_What the exercise asks:_ Transcribe the listing exactly, leaving out every picture.

Rows from a 3D scene dataset
-----

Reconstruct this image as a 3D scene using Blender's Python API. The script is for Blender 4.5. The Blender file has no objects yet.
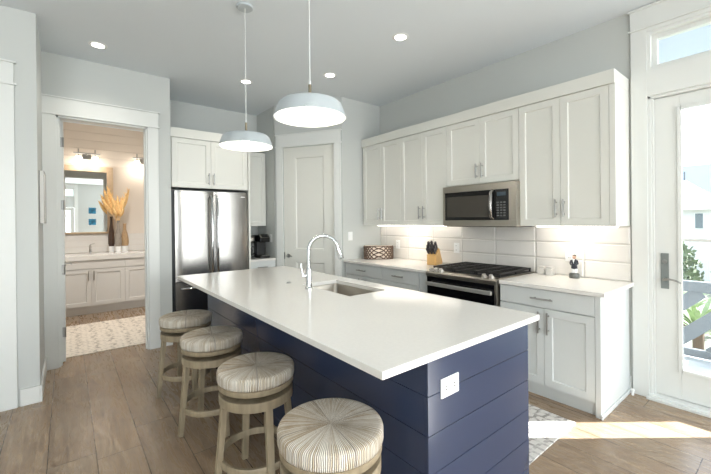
import bpy, math, random
from mathutils import Matrix, Vector
random.seed(7)
S = bpy.context.scene
COL = S.collection
R = math.radians
PI = math.pi

# ------------------------------------------------------------ camera
cam_d = bpy.data.cameras.new('camera')
cam = bpy.data.objects.new('camera', cam_d)
COL.objects.link(cam)
yaw, pit, rol = R(51.334), R(-.161), R(-.556)
F = Vector((math.cos(yaw), math.sin(yaw), 0)); Rt = Vector((math.sin(yaw), -math.cos(yaw), 0)); U = Vector((0, 0, 1))
F2 = F*math.cos(pit) + U*math.sin(pit); U2 = U*math.cos(pit) - F*math.sin(pit)
R3 = Rt*math.cos(rol) + U2*math.sin(rol); U3 = U2*math.cos(rol) - Rt*math.sin(rol)
m = Matrix((R3, U3, -F2)).transposed().to_4x4()
m.translation = Vector((0, 0, 1.442))
cam.matrix_world = m
cam_d.sensor_width = 36; cam_d.lens = 360.785/711*36
cam_d.shift_y = -(237 - 222.216)/711
cam_d.clip_start = .05; cam_d.clip_end = 300
S.camera = cam

# ------------------------------------------------------------ world, sun, daylight
w = bpy.data.worlds.new('sky'); S.world = w; w.use_nodes = True
nt = w.node_tree; bg = nt.nodes['Background']
sky = nt.nodes.new('ShaderNodeTexSky'); sky.sky_type = 'NISHITA'; sky.sun_disc = False
sky.sun_elevation = R(34); sky.sun_rotation = R(129); sky.air_density = 1.0; sky.dust_density = 3.0
mixw = nt.nodes.new('ShaderNodeMix'); mixw.data_type = 'RGBA'; mixw.inputs[0].default_value = .9
nt.links.new(sky.outputs[0], mixw.inputs[6]); mixw.inputs[7].default_value = (.82, .91, 1.0, 1)
nt.links.new(mixw.outputs[2], bg.inputs['Color']); bg.inputs['Strength'].default_value = 2.5

def light(name, kind, loc, energy, color, direction=None, size=None, size_y=None, **k):
    d = bpy.data.lights.new(name, kind); d.energy = energy; d.color = color
    if kind == 'AREA':
        d.shape = 'RECTANGLE'; d.size = size; d.size_y = size_y or size
    for a, b in k.items(): setattr(d, a, b)
    o = bpy.data.objects.new(name, d); COL.objects.link(o); o.location = loc
    if direction: o.rotation_euler = Vector(direction).to_track_quat('-Z', 'Y').to_euler()
    return o
SE = R(34)
light('sun', 'SUN', (8, -4, 8), 30.0, (1, .985, .96), (-.78*math.cos(SE), .625*math.cos(SE), -math.sin(SE)), angle=R(.35))
for xx in (2.0, 3.05): light('rear_daylight_lamp', 'AREA', (xx, -3.9, 1.62), 42, (.93, .97, 1.0), (-.12, 1, .04), .5, 2.2)  # added area lamps imitating daylight at the made-up rear right window
light('rear_daylight_lamp', 'AREA', (-2.15, -3.9, 1.6), 110, (.93, .97, 1.0), (.2, 1, .06), 2.3, 2.2)
light('side_window_daylight', 'AREA', (3.55, -2.3, 1.6), 62, (.93, .97, 1.0), (-1, .25, -.05), 2.2, 2.0)
light('left_fill_lamp', 'AREA', (-3.9, .8, 1.6), 8, (.97, .98, 1.0), (1, .1, -.03), 3.4, 2.2)  # added fill lamp; the left wall has no window
S.view_settings.view_transform = 'Standard'; S.view_settings.look = 'None'
S.view_settings.exposure = 0.3; S.view_settings.gamma = 1.0
S.view_settings.use_curve_mapping = False

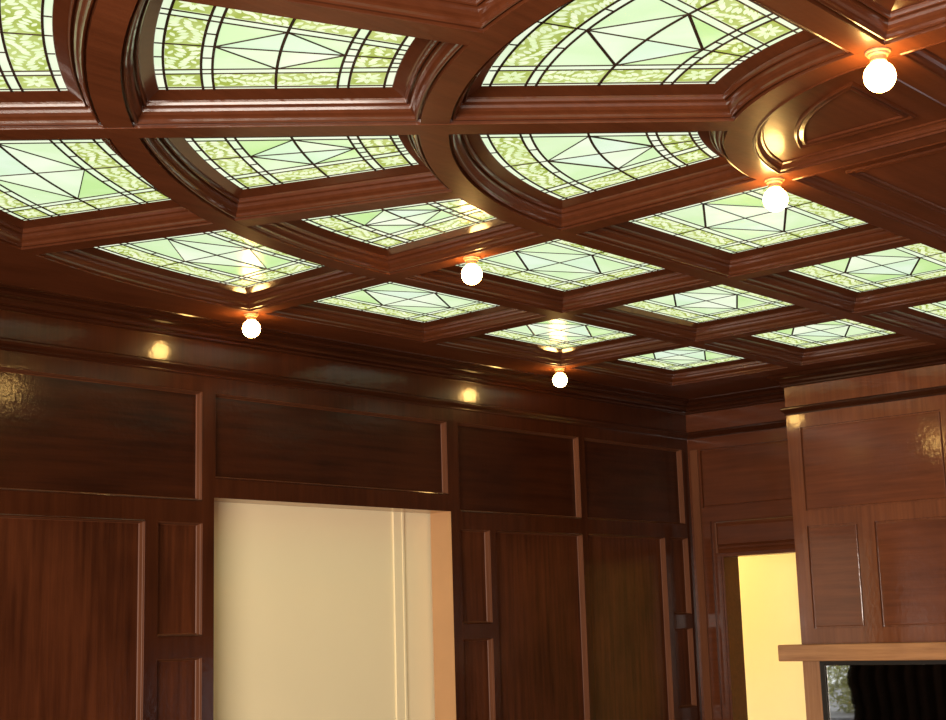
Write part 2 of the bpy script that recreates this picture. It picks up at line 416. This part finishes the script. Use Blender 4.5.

-----

_Right answer:_
Reconstruct this image as a 3D scene using Blender's Python API. The script is for Blender 4.5. The Blender file has no objects yet.
import bpy, math, random
from mathutils import Matrix, Vector
random.seed(7)
S = bpy.context.scene
COL = S.collection
R = math.radians
PI = math.pi

# ------------------------------------------------------------ camera
cam_d = bpy.data.cameras.new('camera')
cam = bpy.data.objects.new('camera', cam_d)
COL.objects.link(cam)
yaw, pit, rol = R(51.334), R(-.161), R(-.556)
F = Vector((math.cos(yaw), math.sin(yaw), 0)); Rt = Vector((math.sin(yaw), -math.cos(yaw), 0)); U = Vector((0, 0, 1))
F2 = F*math.cos(pit) + U*math.sin(pit); U2 = U*math.cos(pit) - F*math.sin(pit)
R3 = Rt*math.cos(rol) + U2*math.sin(rol); U3 = U2*math.cos(rol) - Rt*math.sin(rol)
m = Matrix((R3, U3, -F2)).transposed().to_4x4()
m.translation = Vector((0, 0, 1.442))
cam.matrix_world = m
cam_d.sensor_width = 36; cam_d.lens = 360.785/711*36
cam_d.shift_y = -(237 - 222.216)/711
cam_d.clip_start = .05; cam_d.clip_end = 300
S.camera = cam

# ------------------------------------------------------------ world, sun, daylight
w = bpy.data.worlds.new('sky'); S.world = w; w.use_nodes = True
nt = w.node_tree; bg = nt.nodes['Background']
sky = nt.nodes.new('ShaderNodeTexSky'); sky.sky_type = 'NISHITA'; sky.sun_disc = False
sky.sun_elevation = R(34); sky.sun_rotation = R(129); sky.air_density = 1.0; sky.dust_density = 3.0
mixw = nt.nodes.new('ShaderNodeMix'); mixw.data_type = 'RGBA'; mixw.inputs[0].default_value = .9
nt.links.new(sky.outputs[0], mixw.inputs[6]); mixw.inputs[7].default_value = (.82, .91, 1.0, 1)
nt.links.new(mixw.outputs[2], bg.inputs['Color']); bg.inputs['Strength'].default_value = 2.5

def light(name, kind, loc, energy, color, direction=None, size=None, size_y=None, **k):
    d = bpy.data.lights.new(name, kind); d.energy = energy; d.color = color
    if kind == 'AREA':
        d.shape = 'RECTANGLE'; d.size = size; d.size_y = size_y or size
    for a, b in k.items(): setattr(d, a, b)
    o = bpy.data.objects.new(name, d); COL.objects.link(o); o.location = loc
    if direction: o.rotation_euler = Vector(direction).to_track_quat('-Z', 'Y').to_euler()
    return o
SE = R(34)
light('sun', 'SUN', (8, -4, 8), 30.0, (1, .985, .96), (-.78*math.cos(SE), .625*math.cos(SE), -math.sin(SE)), angle=R(.35))
for xx in (2.0, 3.05): light('rear_daylight_lamp', 'AREA', (xx, -3.9, 1.62), 42, (.93, .97, 1.0), (-.12, 1, .04), .5, 2.2)  # added area lamps imitating daylight at the made-up rear right window
light('rear_daylight_lamp', 'AREA', (-2.15, -3.9, 1.6), 110, (.93, .97, 1.0), (.2, 1, .06), 2.3, 2.2)
light('side_window_daylight', 'AREA', (3.55, -2.3, 1.6), 62, (.93, .97, 1.0), (-1, .25, -.05), 2.2, 2.0)
light('left_fill_lamp', 'AREA', (-3.9, .8, 1.6), 8, (.97, .98, 1.0), (1, .1, -.03), 3.4, 2.2)  # added fill lamp; the left wall has no window
S.view_settings.view_transform = 'Standard'; S.view_settings.look = 'None'
S.view_settings.exposure = 0.3; S.view_settings.gamma = 1.0
S.view_settings.use_curve_mapping = False

Write part 2 of the bpy script that recreates this picture. It picks up at line 416. This part finishes the script. Use Blender 4.5.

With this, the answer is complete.